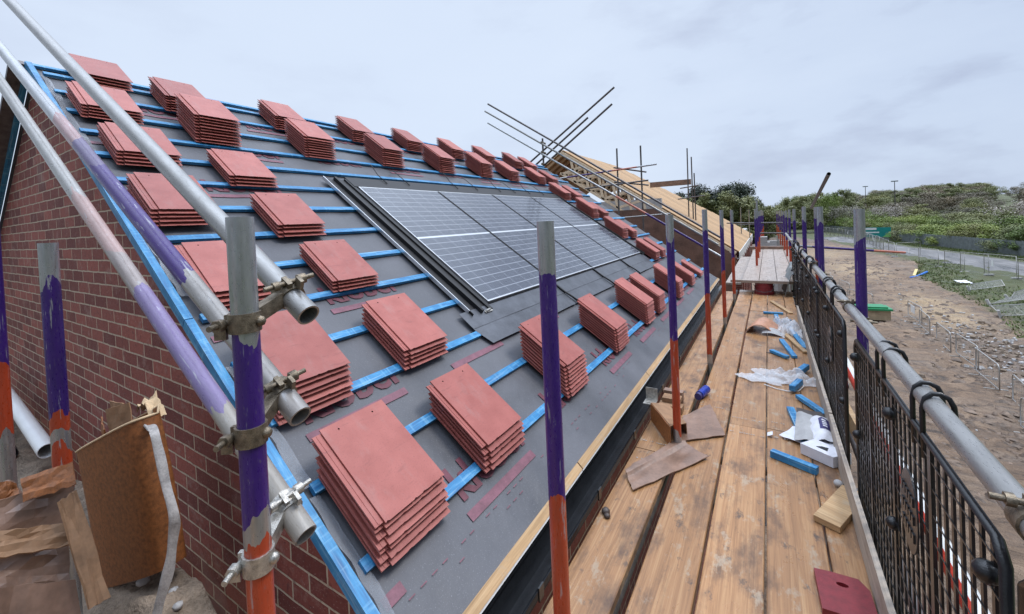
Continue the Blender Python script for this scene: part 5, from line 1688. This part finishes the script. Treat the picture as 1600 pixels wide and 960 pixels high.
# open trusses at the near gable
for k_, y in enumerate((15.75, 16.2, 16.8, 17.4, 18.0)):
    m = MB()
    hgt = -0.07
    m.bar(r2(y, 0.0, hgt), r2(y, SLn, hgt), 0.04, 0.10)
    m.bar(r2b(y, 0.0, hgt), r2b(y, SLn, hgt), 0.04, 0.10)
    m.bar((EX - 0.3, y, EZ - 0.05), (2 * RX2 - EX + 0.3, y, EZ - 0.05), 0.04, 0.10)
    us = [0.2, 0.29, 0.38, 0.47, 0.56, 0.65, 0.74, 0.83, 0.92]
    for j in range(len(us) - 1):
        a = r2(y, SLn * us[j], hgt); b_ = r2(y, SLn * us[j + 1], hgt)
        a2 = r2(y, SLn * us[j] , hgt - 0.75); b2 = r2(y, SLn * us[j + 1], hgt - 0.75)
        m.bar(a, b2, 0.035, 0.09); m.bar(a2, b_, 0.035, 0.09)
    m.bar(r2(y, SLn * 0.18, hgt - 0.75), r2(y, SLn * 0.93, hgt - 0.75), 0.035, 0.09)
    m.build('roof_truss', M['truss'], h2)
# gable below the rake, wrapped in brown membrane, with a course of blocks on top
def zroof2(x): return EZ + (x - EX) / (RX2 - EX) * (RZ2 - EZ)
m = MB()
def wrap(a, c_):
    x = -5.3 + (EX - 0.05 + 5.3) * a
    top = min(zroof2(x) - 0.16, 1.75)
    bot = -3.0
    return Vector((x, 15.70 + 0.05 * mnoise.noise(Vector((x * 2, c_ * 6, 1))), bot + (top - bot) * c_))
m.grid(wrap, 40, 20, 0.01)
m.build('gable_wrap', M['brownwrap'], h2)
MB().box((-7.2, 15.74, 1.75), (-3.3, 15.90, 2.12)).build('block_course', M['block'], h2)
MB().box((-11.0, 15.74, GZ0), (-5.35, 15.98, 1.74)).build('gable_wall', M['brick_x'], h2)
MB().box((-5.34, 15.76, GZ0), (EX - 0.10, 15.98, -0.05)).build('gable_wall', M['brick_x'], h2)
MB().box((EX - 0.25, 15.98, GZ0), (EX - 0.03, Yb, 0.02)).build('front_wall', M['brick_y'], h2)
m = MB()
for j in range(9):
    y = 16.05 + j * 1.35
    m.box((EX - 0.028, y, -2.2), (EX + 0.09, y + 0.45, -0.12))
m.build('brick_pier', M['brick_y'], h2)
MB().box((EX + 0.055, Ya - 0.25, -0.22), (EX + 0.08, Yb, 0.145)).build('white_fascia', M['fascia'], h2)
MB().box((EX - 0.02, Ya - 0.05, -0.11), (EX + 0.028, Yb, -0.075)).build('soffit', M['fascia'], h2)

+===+

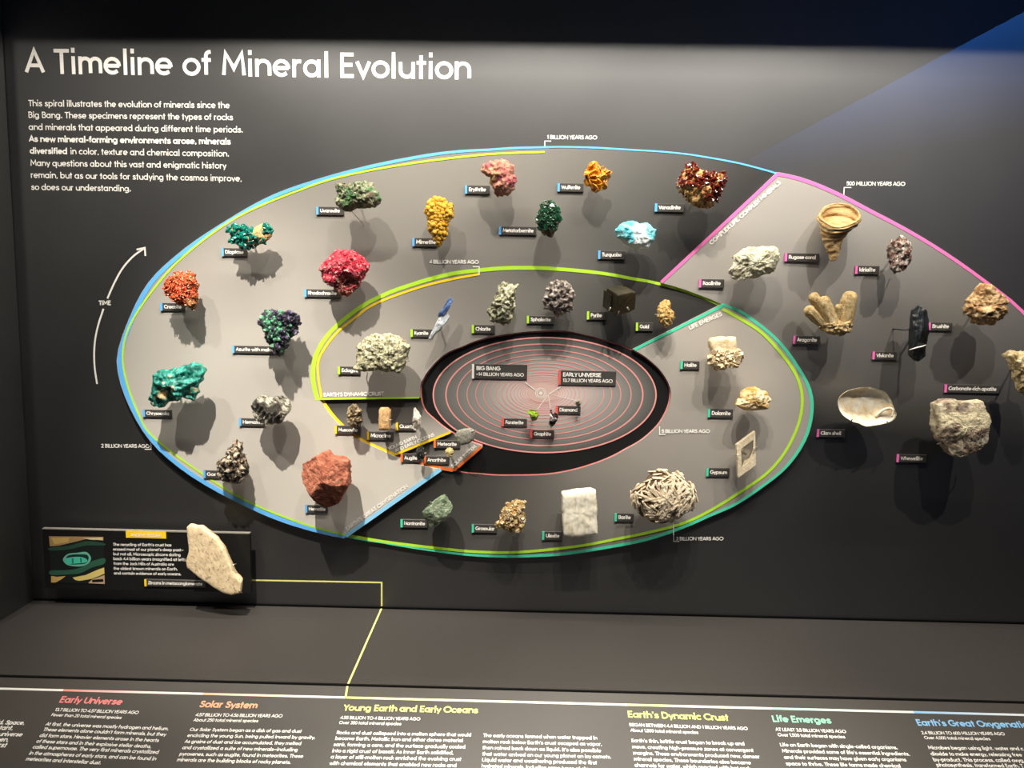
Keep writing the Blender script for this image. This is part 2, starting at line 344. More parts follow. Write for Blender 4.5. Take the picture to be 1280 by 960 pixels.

+===+

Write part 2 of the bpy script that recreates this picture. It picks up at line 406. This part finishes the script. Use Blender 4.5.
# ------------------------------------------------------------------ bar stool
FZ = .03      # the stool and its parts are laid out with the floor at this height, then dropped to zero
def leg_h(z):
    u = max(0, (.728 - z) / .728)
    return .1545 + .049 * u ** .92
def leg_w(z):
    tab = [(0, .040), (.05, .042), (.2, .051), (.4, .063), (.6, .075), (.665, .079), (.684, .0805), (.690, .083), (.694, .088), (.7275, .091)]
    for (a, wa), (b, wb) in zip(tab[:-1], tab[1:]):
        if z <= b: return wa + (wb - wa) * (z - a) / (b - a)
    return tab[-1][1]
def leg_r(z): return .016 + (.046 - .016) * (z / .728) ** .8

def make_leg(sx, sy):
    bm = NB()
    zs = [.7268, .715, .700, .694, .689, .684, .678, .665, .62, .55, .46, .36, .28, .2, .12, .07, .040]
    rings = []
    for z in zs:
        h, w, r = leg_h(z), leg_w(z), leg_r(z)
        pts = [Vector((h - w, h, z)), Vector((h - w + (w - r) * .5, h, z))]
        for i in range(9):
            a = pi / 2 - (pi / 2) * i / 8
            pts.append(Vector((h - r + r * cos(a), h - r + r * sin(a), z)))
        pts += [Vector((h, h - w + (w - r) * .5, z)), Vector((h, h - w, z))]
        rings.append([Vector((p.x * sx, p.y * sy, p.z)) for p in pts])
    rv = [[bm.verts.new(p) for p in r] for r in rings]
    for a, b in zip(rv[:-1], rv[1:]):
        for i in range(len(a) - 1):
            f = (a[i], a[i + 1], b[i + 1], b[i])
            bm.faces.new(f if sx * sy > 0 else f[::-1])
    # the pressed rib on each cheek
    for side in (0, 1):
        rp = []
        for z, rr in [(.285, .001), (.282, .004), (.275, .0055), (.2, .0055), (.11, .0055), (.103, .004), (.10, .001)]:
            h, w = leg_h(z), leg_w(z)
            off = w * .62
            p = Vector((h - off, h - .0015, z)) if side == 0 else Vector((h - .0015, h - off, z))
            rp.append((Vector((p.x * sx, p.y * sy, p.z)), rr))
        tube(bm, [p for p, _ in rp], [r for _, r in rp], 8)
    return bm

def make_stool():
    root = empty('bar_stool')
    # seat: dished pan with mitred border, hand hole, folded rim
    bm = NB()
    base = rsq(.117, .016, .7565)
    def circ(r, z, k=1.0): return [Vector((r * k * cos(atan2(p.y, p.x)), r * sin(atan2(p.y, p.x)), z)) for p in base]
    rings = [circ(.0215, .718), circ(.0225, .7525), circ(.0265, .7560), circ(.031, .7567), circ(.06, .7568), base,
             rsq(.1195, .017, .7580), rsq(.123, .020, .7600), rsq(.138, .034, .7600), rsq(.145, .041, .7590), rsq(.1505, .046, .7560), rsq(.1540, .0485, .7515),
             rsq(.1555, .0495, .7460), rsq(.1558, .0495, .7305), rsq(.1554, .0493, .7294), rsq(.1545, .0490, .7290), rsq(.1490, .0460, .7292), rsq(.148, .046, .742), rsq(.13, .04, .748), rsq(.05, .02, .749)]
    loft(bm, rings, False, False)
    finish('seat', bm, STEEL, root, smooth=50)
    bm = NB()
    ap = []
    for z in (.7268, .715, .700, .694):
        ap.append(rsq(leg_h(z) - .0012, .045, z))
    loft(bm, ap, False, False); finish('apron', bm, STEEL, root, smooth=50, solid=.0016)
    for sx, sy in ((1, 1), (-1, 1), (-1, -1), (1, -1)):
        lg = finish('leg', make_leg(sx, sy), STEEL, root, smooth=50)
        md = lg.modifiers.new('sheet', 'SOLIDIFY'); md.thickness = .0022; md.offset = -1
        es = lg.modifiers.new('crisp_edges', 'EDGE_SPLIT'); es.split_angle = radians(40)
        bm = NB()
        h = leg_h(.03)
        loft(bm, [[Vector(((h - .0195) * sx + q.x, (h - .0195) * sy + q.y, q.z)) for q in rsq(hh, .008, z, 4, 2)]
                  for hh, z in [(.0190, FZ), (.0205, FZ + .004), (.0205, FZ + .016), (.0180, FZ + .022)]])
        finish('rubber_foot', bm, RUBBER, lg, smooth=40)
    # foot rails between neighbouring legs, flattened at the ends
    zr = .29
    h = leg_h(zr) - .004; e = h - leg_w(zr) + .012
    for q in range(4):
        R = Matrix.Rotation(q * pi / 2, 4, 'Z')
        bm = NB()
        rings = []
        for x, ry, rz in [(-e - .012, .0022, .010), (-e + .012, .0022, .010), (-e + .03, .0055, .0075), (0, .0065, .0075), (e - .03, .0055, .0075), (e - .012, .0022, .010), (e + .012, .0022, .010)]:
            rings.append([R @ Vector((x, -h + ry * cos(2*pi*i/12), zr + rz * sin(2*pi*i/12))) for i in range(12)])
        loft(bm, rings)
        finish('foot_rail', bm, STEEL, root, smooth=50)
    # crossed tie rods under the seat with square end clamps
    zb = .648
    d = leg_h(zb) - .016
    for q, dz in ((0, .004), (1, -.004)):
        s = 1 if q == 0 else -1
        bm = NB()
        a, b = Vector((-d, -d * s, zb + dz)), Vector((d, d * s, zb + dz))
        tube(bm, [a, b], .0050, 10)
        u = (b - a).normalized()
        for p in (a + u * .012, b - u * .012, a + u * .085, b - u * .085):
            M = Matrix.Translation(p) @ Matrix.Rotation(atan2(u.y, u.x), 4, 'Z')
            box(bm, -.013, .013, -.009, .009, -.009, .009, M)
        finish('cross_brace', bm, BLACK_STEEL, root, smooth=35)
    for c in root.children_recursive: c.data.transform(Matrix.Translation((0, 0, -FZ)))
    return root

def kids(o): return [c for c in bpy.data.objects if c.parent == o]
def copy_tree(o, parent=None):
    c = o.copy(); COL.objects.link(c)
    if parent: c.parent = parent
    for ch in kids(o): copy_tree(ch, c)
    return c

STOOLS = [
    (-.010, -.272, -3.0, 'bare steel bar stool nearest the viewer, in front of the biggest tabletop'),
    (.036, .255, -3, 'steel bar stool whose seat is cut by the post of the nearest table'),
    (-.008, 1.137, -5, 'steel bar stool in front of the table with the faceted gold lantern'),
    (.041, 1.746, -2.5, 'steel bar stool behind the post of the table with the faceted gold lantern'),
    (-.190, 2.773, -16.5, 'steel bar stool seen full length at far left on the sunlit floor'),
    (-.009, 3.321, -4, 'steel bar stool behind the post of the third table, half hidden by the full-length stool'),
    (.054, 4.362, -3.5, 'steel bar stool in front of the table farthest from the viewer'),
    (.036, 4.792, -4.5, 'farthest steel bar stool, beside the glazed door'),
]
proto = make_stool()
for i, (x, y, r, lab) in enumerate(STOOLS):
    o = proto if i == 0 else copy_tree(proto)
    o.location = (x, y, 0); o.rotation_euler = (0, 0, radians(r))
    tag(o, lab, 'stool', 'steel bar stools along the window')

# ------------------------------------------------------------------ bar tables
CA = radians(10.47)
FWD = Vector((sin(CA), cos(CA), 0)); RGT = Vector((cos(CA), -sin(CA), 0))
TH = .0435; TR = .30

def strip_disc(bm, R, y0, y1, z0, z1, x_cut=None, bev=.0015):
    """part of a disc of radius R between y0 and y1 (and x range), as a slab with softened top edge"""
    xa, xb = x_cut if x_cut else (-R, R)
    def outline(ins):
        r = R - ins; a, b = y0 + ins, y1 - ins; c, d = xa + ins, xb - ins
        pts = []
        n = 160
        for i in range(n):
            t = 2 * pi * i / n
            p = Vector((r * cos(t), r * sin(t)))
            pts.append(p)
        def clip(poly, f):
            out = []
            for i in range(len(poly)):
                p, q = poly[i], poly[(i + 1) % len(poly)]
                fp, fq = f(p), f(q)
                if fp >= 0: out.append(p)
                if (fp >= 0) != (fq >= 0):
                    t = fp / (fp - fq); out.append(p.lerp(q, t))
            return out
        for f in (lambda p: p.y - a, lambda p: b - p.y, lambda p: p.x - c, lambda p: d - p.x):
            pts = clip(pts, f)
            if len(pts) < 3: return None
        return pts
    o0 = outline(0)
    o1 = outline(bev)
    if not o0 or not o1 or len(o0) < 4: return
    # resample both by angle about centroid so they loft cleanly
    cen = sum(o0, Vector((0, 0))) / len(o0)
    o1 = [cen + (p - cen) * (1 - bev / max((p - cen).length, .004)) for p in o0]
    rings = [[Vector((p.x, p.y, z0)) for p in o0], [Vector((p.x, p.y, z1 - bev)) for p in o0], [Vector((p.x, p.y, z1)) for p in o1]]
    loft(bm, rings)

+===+

• **YOUR OBJECTIVE**
Select, from the listing, all lines that include the word "picture".

• **FINAL ANSWER**
Continue the Blender Python script for this scene: part 5, from line 1688. This part finishes the script. Treat the picture as 1600 pixels wide and 960 pixels high.
Keep writing the Blender script for this image. This is part 2, starting at line 344. More parts follow. Write for Blender 4.5. Take the picture to be 1280 by 960 pixels.
Write part 2 of the bpy script that recreates this picture. It picks up at line 406. This part finishes the script. Use Blender 4.5.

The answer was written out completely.